> **PROVIDED MATERIAL**:
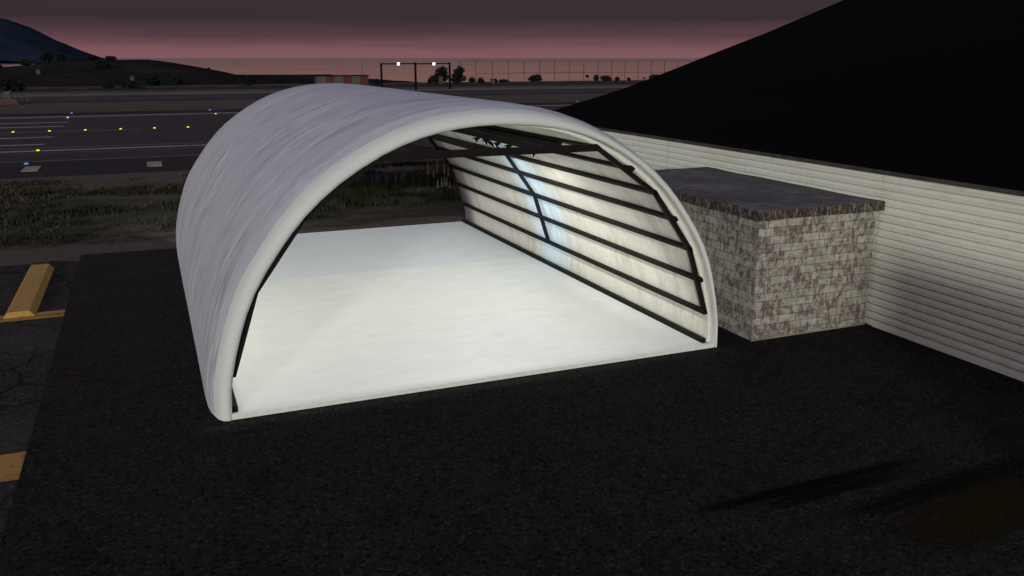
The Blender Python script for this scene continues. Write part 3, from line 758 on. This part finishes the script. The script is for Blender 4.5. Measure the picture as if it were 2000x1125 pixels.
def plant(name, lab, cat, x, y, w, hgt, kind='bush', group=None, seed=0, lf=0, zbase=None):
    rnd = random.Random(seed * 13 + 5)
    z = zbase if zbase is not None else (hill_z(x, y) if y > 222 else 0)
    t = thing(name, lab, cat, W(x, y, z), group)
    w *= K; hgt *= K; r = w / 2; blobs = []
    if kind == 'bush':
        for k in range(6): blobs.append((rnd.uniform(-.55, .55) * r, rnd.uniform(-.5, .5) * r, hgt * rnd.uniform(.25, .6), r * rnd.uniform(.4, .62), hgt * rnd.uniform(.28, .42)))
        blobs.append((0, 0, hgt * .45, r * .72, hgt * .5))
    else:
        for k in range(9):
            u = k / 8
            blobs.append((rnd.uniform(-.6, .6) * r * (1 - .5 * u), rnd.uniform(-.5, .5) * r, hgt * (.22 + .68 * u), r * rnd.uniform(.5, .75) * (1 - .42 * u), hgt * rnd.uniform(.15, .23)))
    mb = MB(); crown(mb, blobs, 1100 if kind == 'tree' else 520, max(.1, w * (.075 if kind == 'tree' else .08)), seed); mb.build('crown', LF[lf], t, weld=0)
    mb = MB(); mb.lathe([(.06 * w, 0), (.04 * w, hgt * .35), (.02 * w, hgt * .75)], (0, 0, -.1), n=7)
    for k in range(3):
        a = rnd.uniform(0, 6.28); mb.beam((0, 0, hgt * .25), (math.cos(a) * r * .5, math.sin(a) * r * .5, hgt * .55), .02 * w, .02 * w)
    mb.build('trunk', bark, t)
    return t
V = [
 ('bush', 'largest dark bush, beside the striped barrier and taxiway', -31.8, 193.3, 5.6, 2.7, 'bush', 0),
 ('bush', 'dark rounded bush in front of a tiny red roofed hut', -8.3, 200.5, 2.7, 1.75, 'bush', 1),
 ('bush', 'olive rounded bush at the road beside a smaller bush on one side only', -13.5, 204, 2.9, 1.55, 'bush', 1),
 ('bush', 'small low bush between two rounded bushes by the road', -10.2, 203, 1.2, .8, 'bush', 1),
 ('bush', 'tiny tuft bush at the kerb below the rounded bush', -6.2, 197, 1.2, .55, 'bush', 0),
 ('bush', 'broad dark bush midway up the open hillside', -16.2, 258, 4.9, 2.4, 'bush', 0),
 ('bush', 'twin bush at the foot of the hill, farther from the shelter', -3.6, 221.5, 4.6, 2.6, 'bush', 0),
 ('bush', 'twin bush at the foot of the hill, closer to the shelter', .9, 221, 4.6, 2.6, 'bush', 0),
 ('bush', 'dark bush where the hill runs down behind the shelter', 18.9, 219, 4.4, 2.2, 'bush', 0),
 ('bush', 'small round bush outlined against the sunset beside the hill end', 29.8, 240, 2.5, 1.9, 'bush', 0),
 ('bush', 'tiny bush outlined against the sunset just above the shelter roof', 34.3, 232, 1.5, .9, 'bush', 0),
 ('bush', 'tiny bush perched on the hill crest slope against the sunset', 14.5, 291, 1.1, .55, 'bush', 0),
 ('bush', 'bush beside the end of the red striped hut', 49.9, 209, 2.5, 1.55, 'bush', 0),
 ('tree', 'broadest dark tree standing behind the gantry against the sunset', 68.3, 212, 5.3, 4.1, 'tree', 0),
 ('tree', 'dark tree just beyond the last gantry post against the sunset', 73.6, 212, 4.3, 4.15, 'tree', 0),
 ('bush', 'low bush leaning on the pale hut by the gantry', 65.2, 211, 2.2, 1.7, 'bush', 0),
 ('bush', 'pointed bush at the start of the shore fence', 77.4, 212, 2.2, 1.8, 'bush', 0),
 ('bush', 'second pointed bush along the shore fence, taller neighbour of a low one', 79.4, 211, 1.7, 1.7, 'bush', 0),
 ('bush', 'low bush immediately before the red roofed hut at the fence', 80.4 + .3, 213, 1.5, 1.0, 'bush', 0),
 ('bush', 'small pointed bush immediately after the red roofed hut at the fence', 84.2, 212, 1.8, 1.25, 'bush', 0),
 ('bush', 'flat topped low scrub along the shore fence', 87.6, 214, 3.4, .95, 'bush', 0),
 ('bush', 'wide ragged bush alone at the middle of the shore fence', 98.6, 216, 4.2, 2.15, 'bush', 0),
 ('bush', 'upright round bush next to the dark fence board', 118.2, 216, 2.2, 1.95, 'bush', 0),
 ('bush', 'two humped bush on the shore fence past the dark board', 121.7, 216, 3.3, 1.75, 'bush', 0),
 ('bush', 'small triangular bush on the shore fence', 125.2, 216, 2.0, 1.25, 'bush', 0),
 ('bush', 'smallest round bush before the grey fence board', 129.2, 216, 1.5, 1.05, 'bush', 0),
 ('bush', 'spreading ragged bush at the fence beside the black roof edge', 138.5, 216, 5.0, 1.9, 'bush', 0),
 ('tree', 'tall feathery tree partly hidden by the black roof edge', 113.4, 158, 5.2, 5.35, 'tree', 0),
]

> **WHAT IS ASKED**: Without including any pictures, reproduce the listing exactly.

> **FINAL RESULT**:
The Blender Python script for this scene continues. Write part 3, from line 758 on. This part finishes the script. The script is for Blender 4.5. Measure the picture as if it were 2000x1125 pixels.
def plant(name, lab, cat, x, y, w, hgt, kind='bush', group=None, seed=0, lf=0, zbase=None):
    rnd = random.Random(seed * 13 + 5)
    z = zbase if zbase is not None else (hill_z(x, y) if y > 222 else 0)
    t = thing(name, lab, cat, W(x, y, z), group)
    w *= K; hgt *= K; r = w / 2; blobs = []
    if kind == 'bush':
        for k in range(6): blobs.append((rnd.uniform(-.55, .55) * r, rnd.uniform(-.5, .5) * r, hgt * rnd.uniform(.25, .6), r * rnd.uniform(.4, .62), hgt * rnd.uniform(.28, .42)))
        blobs.append((0, 0, hgt * .45, r * .72, hgt * .5))
    else:
        for k in range(9):
            u = k / 8
            blobs.append((rnd.uniform(-.6, .6) * r * (1 - .5 * u), rnd.uniform(-.5, .5) * r, hgt * (.22 + .68 * u), r * rnd.uniform(.5, .75) * (1 - .42 * u), hgt * rnd.uniform(.15, .23)))
    mb = MB(); crown(mb, blobs, 1100 if kind == 'tree' else 520, max(.1, w * (.075 if kind == 'tree' else .08)), seed); mb.build('crown', LF[lf], t, weld=0)
    mb = MB(); mb.lathe([(.06 * w, 0), (.04 * w, hgt * .35), (.02 * w, hgt * .75)], (0, 0, -.1), n=7)
    for k in range(3):
        a = rnd.uniform(0, 6.28); mb.beam((0, 0, hgt * .25), (math.cos(a) * r * .5, math.sin(a) * r * .5, hgt * .55), .02 * w, .02 * w)
    mb.build('trunk', bark, t)
    return t
V = [
 ('bush', 'largest dark bush, beside the striped barrier and taxiway', -31.8, 193.3, 5.6, 2.7, 'bush', 0),
 ('bush', 'dark rounded bush in front of a tiny red roofed hut', -8.3, 200.5, 2.7, 1.75, 'bush', 1),
 ('bush', 'olive rounded bush at the road beside a smaller bush on one side only', -13.5, 204, 2.9, 1.55, 'bush', 1),
 ('bush', 'small low bush between two rounded bushes by the road', -10.2, 203, 1.2, .8, 'bush', 1),
 ('bush', 'tiny tuft bush at the kerb below the rounded bush', -6.2, 197, 1.2, .55, 'bush', 0),
 ('bush', 'broad dark bush midway up the open hillside', -16.2, 258, 4.9, 2.4, 'bush', 0),
 ('bush', 'twin bush at the foot of the hill, farther from the shelter', -3.6, 221.5, 4.6, 2.6, 'bush', 0),
 ('bush', 'twin bush at the foot of the hill, closer to the shelter', .9, 221, 4.6, 2.6, 'bush', 0),
 ('bush', 'dark bush where the hill runs down behind the shelter', 18.9, 219, 4.4, 2.2, 'bush', 0),
 ('bush', 'small round bush outlined against the sunset beside the hill end', 29.8, 240, 2.5, 1.9, 'bush', 0),
 ('bush', 'tiny bush outlined against the sunset just above the shelter roof', 34.3, 232, 1.5, .9, 'bush', 0),
 ('bush', 'tiny bush perched on the hill crest slope against the sunset', 14.5, 291, 1.1, .55, 'bush', 0),
 ('bush', 'bush beside the end of the red striped hut', 49.9, 209, 2.5, 1.55, 'bush', 0),
 ('tree', 'broadest dark tree standing behind the gantry against the sunset', 68.3, 212, 5.3, 4.1, 'tree', 0),
 ('tree', 'dark tree just beyond the last gantry post against the sunset', 73.6, 212, 4.3, 4.15, 'tree', 0),
 ('bush', 'low bush leaning on the pale hut by the gantry', 65.2, 211, 2.2, 1.7, 'bush', 0),
 ('bush', 'pointed bush at the start of the shore fence', 77.4, 212, 2.2, 1.8, 'bush', 0),
 ('bush', 'second pointed bush along the shore fence, taller neighbour of a low one', 79.4, 211, 1.7, 1.7, 'bush', 0),
 ('bush', 'low bush immediately before the red roofed hut at the fence', 80.4 + .3, 213, 1.5, 1.0, 'bush', 0),
 ('bush', 'small pointed bush immediately after the red roofed hut at the fence', 84.2, 212, 1.8, 1.25, 'bush', 0),
 ('bush', 'flat topped low scrub along the shore fence', 87.6, 214, 3.4, .95, 'bush', 0),
 ('bush', 'wide ragged bush alone at the middle of the shore fence', 98.6, 216, 4.2, 2.15, 'bush', 0),
 ('bush', 'upright round bush next to the dark fence board', 118.2, 216, 2.2, 1.95, 'bush', 0),
 ('bush', 'two humped bush on the shore fence past the dark board', 121.7, 216, 3.3, 1.75, 'bush', 0),
 ('bush', 'small triangular bush on the shore fence', 125.2, 216, 2.0, 1.25, 'bush', 0),
 ('bush', 'smallest round bush before the grey fence board', 129.2, 216, 1.5, 1.05, 'bush', 0),
 ('bush', 'spreading ragged bush at the fence beside the black roof edge', 138.5, 216, 5.0, 1.9, 'bush', 0),
 ('tree', 'tall feathery tree partly hidden by the black roof edge', 113.4, 158, 5.2, 5.35, 'tree', 0),
]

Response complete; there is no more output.